En ce sens, il s'agit d'un travail précurseur pour lequel nous nous sommes heurtés à d'importantes difficultés.
Ces difficultés tiennent en premier lieu au faible nombre d'études réalisées sur la situation française. Ce qui est vrai pour les rapports administratifs l'est aussi pour les études économiques, ce qui est beaucoup plus inquiétant. Contrairement à leurs homologues anglo-saxons, nos chercheurs produisent ainsi très peu d'études consacrées aux élasticités du tabac, de l'alcool, des produits gras, sucrés et salés... qui mesurent l'évolution du prix de ces produits en fonction d'une hausse des taxes ou l'évolution de leur consommation en fonction de l'évolution de leur prix. Ces études sont pourtant indispensables à l'évaluation des politiques publiques faisant appel, à titre essentiel ou accessoire, à des outils fiscaux.
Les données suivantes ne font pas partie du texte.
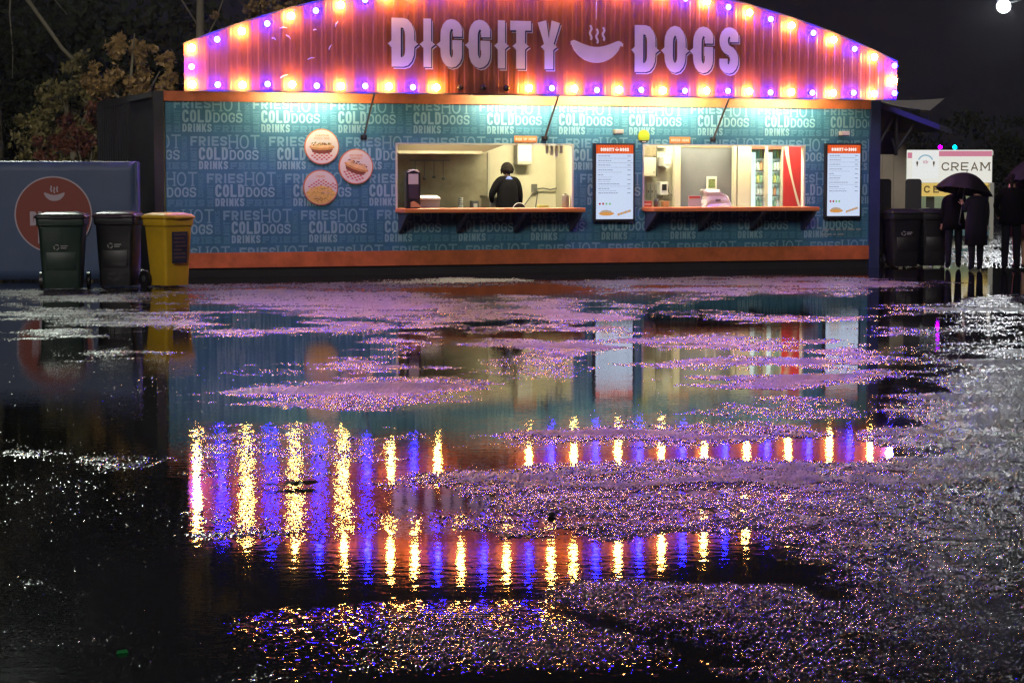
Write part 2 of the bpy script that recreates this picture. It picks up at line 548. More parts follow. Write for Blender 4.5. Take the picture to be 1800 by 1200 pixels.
def fbm(x, y, scale, octv, seed):
    s, a, tot = np.zeros_like(x), 1.0, 0.0
    for k in range(octv):
        s += a * lattice_noise(x * scale * 2 ** k + 17.3 * k, y * scale * 2 ** k - 9.1 * k, seed + k)
        tot += a
        a *= 0.55
    return s / tot


def inside_depth(x, y, poly, reach):
    """signed distance (positive inside) to a polygon, exact within reach, -reach elsewhere"""
    P = np.array(poly)
    out = np.full(x.shape, -reach)
    m = (x > P[:, 0].min() - reach) & (x < P[:, 0].max() + reach) & (y > P[:, 1].min() - reach) & (y < P[:, 1].max() + reach)
    px, py = x[m], y[m]
    d2 = np.full(px.shape, 1e9)
    ins = np.zeros(px.shape, bool)
    for k in range(len(P)):
        ax, ay = P[k]
        bx, by = P[(k + 1) % len(P)]
        ex, ey = bx - ax, by - ay
        t = np.clip(((px - ax) * ex + (py - ay) * ey) / (ex * ex + ey * ey + 1e-12), 0, 1)
        d2 = np.minimum(d2, (px - ax - t * ex) ** 2 + (py - ay - t * ey) ** 2)
        c = (ay > py) != (by > py)
        ins ^= c & (px < ex * (py - ay) / (ey if abs(ey) > 1e-12 else 1e-12) + ax)
    d = np.sqrt(d2)
    out[m] = np.where(ins, d, -d)
    return out


def smooth(v, a, b):
    t = np.clip((v - a) / (b - a), 0, 1)
    return t * t * (3 - 2 * t)


def make_ground():
    # rows get denser towards the near edge, so that stones stay a few millimetres to centimetres apart
    k = np.concatenate([np.arange(18, 164, 3.0), np.arange(164, 400, 1.1), np.arange(400, 905, 1.25), np.arange(905, 1700, 8.0)])
    D = 6048.0 / k
    cols = np.linspace(-1, 1, 1180)
    dist = np.repeat(D[:, None], len(cols), 1)
    jit = RNG.uniform(-0.4, 0.4, dist.shape)
    x = (cols[None, :] + jit * (cols[1] - cols[0])) * (0.265 * dist + 1.3)
    y = dist
    xf, yf = x.ravel(), y.ravel()
    n1 = fbm(xf, yf, 1.1, 4, 3)
    n2 = fbm(xf, yf, 5.0, 4, 21)
    n3 = fbm(xf * 0.38, yf, 2.3, 4, 40)
    n4 = fbm(xf, yf, 2.6, 5, 77)
    edge = n1 * 0.25 + n2 * 0.12 + n4 * 0.30
    h = -0.0075 + 0.0022 * n1 + 0.0018 * n3
    for poly in ROUGH_PATCHES:
        sd = inside_depth(xf, yf, poly, 1.2)
        wd_ = 0.12 + 0.020 * yf
        lift = smooth(sd + 0.05 + 0.004 * yf + edge * np.clip(yf / 14, 0.35, 1.6), -0.8 * wd_, 1.2 * wd_)
        h = np.maximum(h, -0.0075 + lift * (0.0125 + 0.0040 * n1 + 0.0115 * n3 * np.clip(yf / 17, 0.3, 1) + 0.0040 * n2))
    for poly in HIGH_GROUND:
        lift = smooth(inside_depth(xf, yf, poly, 1.2) + edge, -0.3, 0.5)
        h = np.maximum(h, -0.0075 + lift * (0.0150 + 0.0035 * n1 + 0.0030 * n3))
    for poly in THIN_FILM_PATCHES:
        sd = inside_depth(xf, yf, poly, 1.2)
        lift = smooth(sd + edge * np.clip(yf / 14, 0.35, 1.6), -0.14, 0.22)
        h = np.maximum(h, -0.0075 + lift * (0.0068 + 0.0050 * n3 + 0.0040 * n2))
    # distant yard beyond the stalls: damp concrete, mostly out of the water
    far = smooth(yf, 37.5, 40.0)
    h = h * (1 - far) + far * (0.002 + 0.006 * n3)
    # stones
    stone = RNG.normal(0, 1, h.shape)
    h += 0.0025 * stone * smooth(h, -0.0085, -0.001)
    # single stones that break the surface of the shallow water
    pick = RNG.uniform(0, 1, h.shape)
    chance = 0.016 * smooth(n1 + 0.6 * n3, -0.3, 0.5) + 0.006 * smooth(-xf / yf, 0.05, 0.15)
    for poly in SCATTERED_STONES:
        chance = np.maximum(chance, 0.10 * smooth(inside_depth(xf, yf, poly, 1.2) + 0.5 * n1, -0.2, 0.5) * smooth(n4, -0.35, 0.45))
    h = np.where((pick < chance) & (h < 0) & (yf < 30), 0.0008 + 0.0022 * RNG.uniform(0, 1, h.shape), h)
    # cracks in the near asphalt
    for path, wd in CRACKS:
        P = np.array(path)
        for a, b in zip(P[:-1], P[1:]):
            e = b - a
            t = np.clip(((xf - a[0]) * e[0] + (yf - a[1]) * e[1]) / (e @ e), 0, 1)
            dd = np.hypot(xf - a[0] - t * e[0] + 0.03 * n2, yf - a[1] - t * e[1] + 0.06 * n1)
            h -= 0.007 * (1 - smooth(dd, wd * 0.3, wd)) * (h > -0.006)
    nr, nc = dist.shape
    co = np.stack([xf, yf, h], 1)
    idx = np.arange(nr * nc).reshape(nr, nc)
    q = np.stack([idx[1:, :-1], idx[1:, 1:], idx[:-1, 1:], idx[:-1, :-1]], -1).reshape(-1, 4)
    # a skirt of four big faces carries the sheet on to the horizon
    big = np.array([(-600, -60, -0.03), (600, -60, -0.03), (600, 900, -0.03), (-600, 900, -0.03)])
    co = np.concatenate([co, big])
    b0 = nr * nc
    q = np.concatenate([q, np.array([[b0, b0 + 1, b0 + 2, b0 + 3]])])
    me = bpy.data.meshes.new('ground')
    me.vertices.add(len(co))
    me.vertices.foreach_set('co', co.ravel().astype(np.float32))
    me.loops.add(q.size)
    me.loops.foreach_set('vertex_index', q.ravel().astype(np.int32))
    me.polygons.add(len(q))
    me.polygons.foreach_set('loop_start', np.arange(0, q.size, 4, dtype=np.int32))
    me.polygons.foreach_set('use_smooth', np.ones(len(q), bool))
    me.update(calc_edges=True)
    dry = np.append(smooth(h, -0.0005, 0.0105), np.ones(4))
    at_ = me.attributes.new('proud', 'FLOAT', 'POINT')
    at_.data.foreach_set('value', dry.astype(np.float32))
    o = bpy.data.objects.new('ground', me)
    COL.objects.link(o)
    o['kind'] = 'structure'
    return o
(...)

Chacun comprendra qu'il est en effet problématique de transposer à la France des résultats obtenus pour des pays dont les réactions des consommateurs et des producteurs dépendent par définition de facteurs économiques, sociaux ou culturels tout à fait spécifiques.
Dans le même esprit, la recherche française produit très peu d'études destinées à quantifier le coût global, pour la société, des pratiques addictives. Au cours des dix dernières années, une seule équipe de chercheurs s'est lancée dans ce type de travail. Il est pourtant utile de disposer de plusieurs évaluations des dépenses liées aux différents risques sanitaires afin de définir les politiques les plus adéquates pour les prendre en charge.
Enfin, nous avons été déçus par le contenu des auditions réalisées. Certes, nous n'avons pas été surpris par l'opposition de principe des représentants des différents lobbies à l'utilisation de la fiscalité pour diminuer la consommation des produits dont ils sont chargés de promouvoir l'image. Mais aucun d'entre eux n'a cherché à aller au-delà de cette posture pour alimenter une réflexion qui nous paraît légitime.